The American public was clearly disturbed to learn, earlier this year, that our ports are run largely by foreign corporations. But terminal operators tend to be owned by companies with steamship lines-the shipping business is highly vertically integrated-and the last major American line, American President, was sold to a Singapore conglomerate in 1997. American-flagged service in the North Atlantic actually ended in 1969. When the Administration of George H. W. Bush went looking for American firms to handle some of its stevedoring and shipping in the first Gulf War, it found virtually none with the needed capacity. Today, a Singapore company handles a large amount of U.S. government work in the Middle East. The largest American terminal operator is S.S.A. Marine, in Seattle, a family-owned company; with no ships or containers, or even a logistics business, it is hardly in the global big leagues. It's fair to say that, if foreign-owned terminal operators were barred from American ports, many terminals would cease functioning.
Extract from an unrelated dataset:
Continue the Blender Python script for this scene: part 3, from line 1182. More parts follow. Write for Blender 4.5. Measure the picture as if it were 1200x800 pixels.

The main reason for America's absence from the field is that international shipping is a high-risk, capital-intensive business that periodically requires extensive state assistance, and neither Wall Street nor Washington has traditionally had much interest in it. (Military shipping is another matter: the United States Navy is by far the world's largest.) Other governments and other national financial establishments have made different calculations.
Orient Overseas, the Chinese company that owns Global and the terminal at Howland Hook, has a fleet of sixty-nine ships which includes some of the largest vessels afloat. They operate in a partnership known as the Grand Alliance, which includes Hapag-Lloyd, of Germany (a hundred and thirty-six ships), and N.Y.K., of Japan (a hundred and nineteen ships). Both Hapag-Lloyd and N.Y.K. also operate terminals. Maersk is the world's largest steamship line, with five hundred and seventy ships. When calling in New York, they use the company's own terminal, in Port Newark. [Emphasis mine.]
Oil prices are hovering around $100 a barrel this morning. I thought I would add that near-pertinent fact.